| Dataset extract |
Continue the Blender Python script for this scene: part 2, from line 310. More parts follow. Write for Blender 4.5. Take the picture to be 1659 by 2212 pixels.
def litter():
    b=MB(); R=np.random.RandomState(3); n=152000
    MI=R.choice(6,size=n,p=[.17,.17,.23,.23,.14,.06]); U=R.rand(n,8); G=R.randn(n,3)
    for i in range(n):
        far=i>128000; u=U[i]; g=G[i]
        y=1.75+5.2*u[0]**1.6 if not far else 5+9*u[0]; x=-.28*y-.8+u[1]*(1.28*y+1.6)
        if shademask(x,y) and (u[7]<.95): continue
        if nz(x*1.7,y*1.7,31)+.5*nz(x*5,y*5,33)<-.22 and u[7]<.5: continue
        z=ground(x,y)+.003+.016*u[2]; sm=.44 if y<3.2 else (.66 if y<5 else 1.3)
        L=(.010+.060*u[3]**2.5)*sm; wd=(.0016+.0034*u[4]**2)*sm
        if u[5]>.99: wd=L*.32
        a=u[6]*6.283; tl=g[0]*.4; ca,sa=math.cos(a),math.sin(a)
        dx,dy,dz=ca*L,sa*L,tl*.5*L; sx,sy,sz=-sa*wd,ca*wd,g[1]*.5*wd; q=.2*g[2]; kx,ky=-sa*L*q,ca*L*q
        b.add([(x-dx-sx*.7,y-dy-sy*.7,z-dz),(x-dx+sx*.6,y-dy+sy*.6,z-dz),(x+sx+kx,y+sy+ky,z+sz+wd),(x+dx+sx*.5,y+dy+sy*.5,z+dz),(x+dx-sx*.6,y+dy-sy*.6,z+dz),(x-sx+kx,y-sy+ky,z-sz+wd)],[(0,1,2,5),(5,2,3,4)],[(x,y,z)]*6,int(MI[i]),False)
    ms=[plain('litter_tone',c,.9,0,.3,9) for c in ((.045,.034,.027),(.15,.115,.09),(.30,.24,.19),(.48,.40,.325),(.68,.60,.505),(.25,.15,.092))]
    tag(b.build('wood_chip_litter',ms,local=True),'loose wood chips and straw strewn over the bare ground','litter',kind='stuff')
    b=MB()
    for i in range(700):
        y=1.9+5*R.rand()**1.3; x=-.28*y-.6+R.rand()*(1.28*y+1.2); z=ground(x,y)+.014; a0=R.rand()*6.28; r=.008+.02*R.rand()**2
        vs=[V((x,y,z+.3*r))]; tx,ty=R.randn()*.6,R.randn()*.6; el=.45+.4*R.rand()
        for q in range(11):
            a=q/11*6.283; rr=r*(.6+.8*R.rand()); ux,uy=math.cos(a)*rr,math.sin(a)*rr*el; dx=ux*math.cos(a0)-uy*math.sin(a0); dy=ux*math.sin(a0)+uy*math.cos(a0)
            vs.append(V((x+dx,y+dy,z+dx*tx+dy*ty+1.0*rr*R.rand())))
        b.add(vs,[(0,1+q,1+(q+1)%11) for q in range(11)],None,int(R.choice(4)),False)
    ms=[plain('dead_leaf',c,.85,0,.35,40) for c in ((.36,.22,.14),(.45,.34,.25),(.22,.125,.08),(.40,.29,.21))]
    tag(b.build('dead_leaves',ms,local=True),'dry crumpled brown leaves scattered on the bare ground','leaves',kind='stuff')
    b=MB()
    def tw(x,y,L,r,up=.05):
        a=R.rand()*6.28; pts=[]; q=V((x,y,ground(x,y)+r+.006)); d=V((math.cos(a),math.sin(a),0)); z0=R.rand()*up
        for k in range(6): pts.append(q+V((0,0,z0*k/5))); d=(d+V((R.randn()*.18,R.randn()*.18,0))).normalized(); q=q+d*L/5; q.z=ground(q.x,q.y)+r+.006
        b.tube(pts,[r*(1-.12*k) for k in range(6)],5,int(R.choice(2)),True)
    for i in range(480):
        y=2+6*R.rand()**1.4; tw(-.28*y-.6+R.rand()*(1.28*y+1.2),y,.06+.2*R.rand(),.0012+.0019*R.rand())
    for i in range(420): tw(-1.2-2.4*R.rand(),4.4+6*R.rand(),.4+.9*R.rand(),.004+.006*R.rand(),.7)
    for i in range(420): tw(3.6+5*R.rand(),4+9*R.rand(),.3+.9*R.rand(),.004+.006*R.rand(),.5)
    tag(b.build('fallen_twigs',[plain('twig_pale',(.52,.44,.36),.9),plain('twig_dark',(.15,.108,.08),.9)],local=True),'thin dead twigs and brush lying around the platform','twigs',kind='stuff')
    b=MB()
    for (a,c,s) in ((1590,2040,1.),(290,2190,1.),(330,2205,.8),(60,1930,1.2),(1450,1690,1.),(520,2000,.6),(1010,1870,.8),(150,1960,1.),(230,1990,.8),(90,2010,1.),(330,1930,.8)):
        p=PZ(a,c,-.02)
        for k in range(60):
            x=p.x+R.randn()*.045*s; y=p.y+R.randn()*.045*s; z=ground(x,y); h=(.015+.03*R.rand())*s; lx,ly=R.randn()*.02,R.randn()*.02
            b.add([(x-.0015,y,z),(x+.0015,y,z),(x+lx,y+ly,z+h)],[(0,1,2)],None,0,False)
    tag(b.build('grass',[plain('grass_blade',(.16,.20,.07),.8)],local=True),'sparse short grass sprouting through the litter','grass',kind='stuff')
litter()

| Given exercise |
Repeat back the data above, exact to the last character.

| Problem solution |
Continue the Blender Python script for this scene: part 2, from line 310. More parts follow. Write for Blender 4.5. Take the picture to be 1659 by 2212 pixels.
def litter():
    b=MB(); R=np.random.RandomState(3); n=152000
    MI=R.choice(6,size=n,p=[.17,.17,.23,.23,.14,.06]); U=R.rand(n,8); G=R.randn(n,3)
    for i in range(n):
        far=i>128000; u=U[i]; g=G[i]
        y=1.75+5.2*u[0]**1.6 if not far else 5+9*u[0]; x=-.28*y-.8+u[1]*(1.28*y+1.6)
        if shademask(x,y) and (u[7]<.95): continue
        if nz(x*1.7,y*1.7,31)+.5*nz(x*5,y*5,33)<-.22 and u[7]<.5: continue
        z=ground(x,y)+.003+.016*u[2]; sm=.44 if y<3.2 else (.66 if y<5 else 1.3)
        L=(.010+.060*u[3]**2.5)*sm; wd=(.0016+.0034*u[4]**2)*sm
        if u[5]>.99: wd=L*.32
        a=u[6]*6.283; tl=g[0]*.4; ca,sa=math.cos(a),math.sin(a)
        dx,dy,dz=ca*L,sa*L,tl*.5*L; sx,sy,sz=-sa*wd,ca*wd,g[1]*.5*wd; q=.2*g[2]; kx,ky=-sa*L*q,ca*L*q
        b.add([(x-dx-sx*.7,y-dy-sy*.7,z-dz),(x-dx+sx*.6,y-dy+sy*.6,z-dz),(x+sx+kx,y+sy+ky,z+sz+wd),(x+dx+sx*.5,y+dy+sy*.5,z+dz),(x+dx-sx*.6,y+dy-sy*.6,z+dz),(x-sx+kx,y-sy+ky,z-sz+wd)],[(0,1,2,5),(5,2,3,4)],[(x,y,z)]*6,int(MI[i]),False)
    ms=[plain('litter_tone',c,.9,0,.3,9) for c in ((.045,.034,.027),(.15,.115,.09),(.30,.24,.19),(.48,.40,.325),(.68,.60,.505),(.25,.15,.092))]
    tag(b.build('wood_chip_litter',ms,local=True),'loose wood chips and straw strewn over the bare ground','litter',kind='stuff')
    b=MB()
    for i in range(700):
        y=1.9+5*R.rand()**1.3; x=-.28*y-.6+R.rand()*(1.28*y+1.2); z=ground(x,y)+.014; a0=R.rand()*6.28; r=.008+.02*R.rand()**2
        vs=[V((x,y,z+.3*r))]; tx,ty=R.randn()*.6,R.randn()*.6; el=.45+.4*R.rand()
        for q in range(11):
            a=q/11*6.283; rr=r*(.6+.8*R.rand()); ux,uy=math.cos(a)*rr,math.sin(a)*rr*el; dx=ux*math.cos(a0)-uy*math.sin(a0); dy=ux*math.sin(a0)+uy*math.cos(a0)
            vs.append(V((x+dx,y+dy,z+dx*tx+dy*ty+1.0*rr*R.rand())))
        b.add(vs,[(0,1+q,1+(q+1)%11) for q in range(11)],None,int(R.choice(4)),False)
    ms=[plain('dead_leaf',c,.85,0,.35,40) for c in ((.36,.22,.14),(.45,.34,.25),(.22,.125,.08),(.40,.29,.21))]
    tag(b.build('dead_leaves',ms,local=True),'dry crumpled brown leaves scattered on the bare ground','leaves',kind='stuff')
    b=MB()
    def tw(x,y,L,r,up=.05):
        a=R.rand()*6.28; pts=[]; q=V((x,y,ground(x,y)+r+.006)); d=V((math.cos(a),math.sin(a),0)); z0=R.rand()*up
        for k in range(6): pts.append(q+V((0,0,z0*k/5))); d=(d+V((R.randn()*.18,R.randn()*.18,0))).normalized(); q=q+d*L/5; q.z=ground(q.x,q.y)+r+.006
        b.tube(pts,[r*(1-.12*k) for k in range(6)],5,int(R.choice(2)),True)
    for i in range(480):
        y=2+6*R.rand()**1.4; tw(-.28*y-.6+R.rand()*(1.28*y+1.2),y,.06+.2*R.rand(),.0012+.0019*R.rand())
    for i in range(420): tw(-1.2-2.4*R.rand(),4.4+6*R.rand(),.4+.9*R.rand(),.004+.006*R.rand(),.7)
    for i in range(420): tw(3.6+5*R.rand(),4+9*R.rand(),.3+.9*R.rand(),.004+.006*R.rand(),.5)
    tag(b.build('fallen_twigs',[plain('twig_pale',(.52,.44,.36),.9),plain('twig_dark',(.15,.108,.08),.9)],local=True),'thin dead twigs and brush lying around the platform','twigs',kind='stuff')
    b=MB()
    for (a,c,s) in ((1590,2040,1.),(290,2190,1.),(330,2205,.8),(60,1930,1.2),(1450,1690,1.),(520,2000,.6),(1010,1870,.8),(150,1960,1.),(230,1990,.8),(90,2010,1.),(330,1930,.8)):
        p=PZ(a,c,-.02)
        for k in range(60):
            x=p.x+R.randn()*.045*s; y=p.y+R.randn()*.045*s; z=ground(x,y); h=(.015+.03*R.rand())*s; lx,ly=R.randn()*.02,R.randn()*.02
            b.add([(x-.0015,y,z),(x+.0015,y,z),(x+lx,y+ly,z+h)],[(0,1,2)],None,0,False)
    tag(b.build('grass',[plain('grass_blade',(.16,.20,.07),.8)],local=True),'sparse short grass sprouting through the litter','grass',kind='stuff')
litter()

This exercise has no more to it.